-- Material provided --
"""

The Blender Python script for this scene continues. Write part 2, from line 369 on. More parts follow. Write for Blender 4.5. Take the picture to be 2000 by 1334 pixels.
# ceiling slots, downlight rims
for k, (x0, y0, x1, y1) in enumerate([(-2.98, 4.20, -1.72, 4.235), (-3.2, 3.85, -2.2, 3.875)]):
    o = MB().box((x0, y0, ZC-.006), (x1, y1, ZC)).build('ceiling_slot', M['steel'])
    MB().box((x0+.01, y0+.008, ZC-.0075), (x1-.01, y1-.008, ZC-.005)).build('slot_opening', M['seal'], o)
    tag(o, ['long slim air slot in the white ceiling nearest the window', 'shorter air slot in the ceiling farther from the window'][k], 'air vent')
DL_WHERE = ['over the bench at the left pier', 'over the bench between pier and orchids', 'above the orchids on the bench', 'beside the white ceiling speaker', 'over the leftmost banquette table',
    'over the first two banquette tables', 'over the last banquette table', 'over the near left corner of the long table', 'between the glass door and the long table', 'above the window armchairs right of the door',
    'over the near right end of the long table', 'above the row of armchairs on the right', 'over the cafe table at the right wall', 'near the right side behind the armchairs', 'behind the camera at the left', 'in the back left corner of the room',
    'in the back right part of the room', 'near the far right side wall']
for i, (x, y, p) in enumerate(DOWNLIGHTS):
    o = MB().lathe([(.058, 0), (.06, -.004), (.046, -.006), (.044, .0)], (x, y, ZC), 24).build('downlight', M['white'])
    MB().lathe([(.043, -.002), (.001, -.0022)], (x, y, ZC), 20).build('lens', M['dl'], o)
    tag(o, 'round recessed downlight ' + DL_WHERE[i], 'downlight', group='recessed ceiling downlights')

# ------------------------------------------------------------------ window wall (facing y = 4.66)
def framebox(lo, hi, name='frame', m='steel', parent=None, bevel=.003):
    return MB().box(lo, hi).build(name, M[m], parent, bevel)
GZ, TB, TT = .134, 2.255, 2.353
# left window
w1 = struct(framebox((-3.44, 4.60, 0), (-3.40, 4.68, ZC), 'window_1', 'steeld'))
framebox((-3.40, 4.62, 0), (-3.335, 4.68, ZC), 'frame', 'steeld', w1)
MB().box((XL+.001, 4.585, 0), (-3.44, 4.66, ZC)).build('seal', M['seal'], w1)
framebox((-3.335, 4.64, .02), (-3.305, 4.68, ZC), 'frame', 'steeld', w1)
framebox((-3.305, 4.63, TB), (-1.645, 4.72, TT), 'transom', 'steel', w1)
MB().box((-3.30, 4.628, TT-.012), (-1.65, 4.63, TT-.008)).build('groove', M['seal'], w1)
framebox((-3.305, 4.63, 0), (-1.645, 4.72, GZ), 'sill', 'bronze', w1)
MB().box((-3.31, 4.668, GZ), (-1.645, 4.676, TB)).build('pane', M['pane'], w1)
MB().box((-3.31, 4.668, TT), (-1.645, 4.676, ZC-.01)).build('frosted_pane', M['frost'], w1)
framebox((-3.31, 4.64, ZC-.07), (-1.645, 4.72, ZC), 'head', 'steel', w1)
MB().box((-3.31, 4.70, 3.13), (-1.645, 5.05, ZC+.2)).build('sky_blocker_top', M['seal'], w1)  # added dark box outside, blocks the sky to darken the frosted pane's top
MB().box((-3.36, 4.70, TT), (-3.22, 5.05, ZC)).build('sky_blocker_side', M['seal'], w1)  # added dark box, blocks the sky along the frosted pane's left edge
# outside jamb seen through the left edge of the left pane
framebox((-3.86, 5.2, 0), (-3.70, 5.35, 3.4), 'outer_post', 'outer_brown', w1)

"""

Repeat the listing in full, keeping every line exactly as it is.

-- Answer to this problem --
The Blender Python script for this scene continues. Write part 2, from line 369 on. More parts follow. Write for Blender 4.5. Take the picture to be 2000 by 1334 pixels.
# ceiling slots, downlight rims
for k, (x0, y0, x1, y1) in enumerate([(-2.98, 4.20, -1.72, 4.235), (-3.2, 3.85, -2.2, 3.875)]):
    o = MB().box((x0, y0, ZC-.006), (x1, y1, ZC)).build('ceiling_slot', M['steel'])
    MB().box((x0+.01, y0+.008, ZC-.0075), (x1-.01, y1-.008, ZC-.005)).build('slot_opening', M['seal'], o)
    tag(o, ['long slim air slot in the white ceiling nearest the window', 'shorter air slot in the ceiling farther from the window'][k], 'air vent')
DL_WHERE = ['over the bench at the left pier', 'over the bench between pier and orchids', 'above the orchids on the bench', 'beside the white ceiling speaker', 'over the leftmost banquette table',
    'over the first two banquette tables', 'over the last banquette table', 'over the near left corner of the long table', 'between the glass door and the long table', 'above the window armchairs right of the door',
    'over the near right end of the long table', 'above the row of armchairs on the right', 'over the cafe table at the right wall', 'near the right side behind the armchairs', 'behind the camera at the left', 'in the back left corner of the room',
    'in the back right part of the room', 'near the far right side wall']
for i, (x, y, p) in enumerate(DOWNLIGHTS):
    o = MB().lathe([(.058, 0), (.06, -.004), (.046, -.006), (.044, .0)], (x, y, ZC), 24).build('downlight', M['white'])
    MB().lathe([(.043, -.002), (.001, -.0022)], (x, y, ZC), 20).build('lens', M['dl'], o)
    tag(o, 'round recessed downlight ' + DL_WHERE[i], 'downlight', group='recessed ceiling downlights')

# ------------------------------------------------------------------ window wall (facing y = 4.66)
def framebox(lo, hi, name='frame', m='steel', parent=None, bevel=.003):
    return MB().box(lo, hi).build(name, M[m], parent, bevel)
GZ, TB, TT = .134, 2.255, 2.353
# left window
w1 = struct(framebox((-3.44, 4.60, 0), (-3.40, 4.68, ZC), 'window_1', 'steeld'))
framebox((-3.40, 4.62, 0), (-3.335, 4.68, ZC), 'frame', 'steeld', w1)
MB().box((XL+.001, 4.585, 0), (-3.44, 4.66, ZC)).build('seal', M['seal'], w1)
framebox((-3.335, 4.64, .02), (-3.305, 4.68, ZC), 'frame', 'steeld', w1)
framebox((-3.305, 4.63, TB), (-1.645, 4.72, TT), 'transom', 'steel', w1)
MB().box((-3.30, 4.628, TT-.012), (-1.65, 4.63, TT-.008)).build('groove', M['seal'], w1)
framebox((-3.305, 4.63, 0), (-1.645, 4.72, GZ), 'sill', 'bronze', w1)
MB().box((-3.31, 4.668, GZ), (-1.645, 4.676, TB)).build('pane', M['pane'], w1)
MB().box((-3.31, 4.668, TT), (-1.645, 4.676, ZC-.01)).build('frosted_pane', M['frost'], w1)
framebox((-3.31, 4.64, ZC-.07), (-1.645, 4.72, ZC), 'head', 'steel', w1)
MB().box((-3.31, 4.70, 3.13), (-1.645, 5.05, ZC+.2)).build('sky_blocker_top', M['seal'], w1)  # added dark box outside, blocks the sky to darken the frosted pane's top
MB().box((-3.36, 4.70, TT), (-3.22, 5.05, ZC)).build('sky_blocker_side', M['seal'], w1)  # added dark box, blocks the sky along the frosted pane's left edge
# outside jamb seen through the left edge of the left pane
framebox((-3.86, 5.2, 0), (-3.70, 5.35, 3.4), 'outer_post', 'outer_brown', w1)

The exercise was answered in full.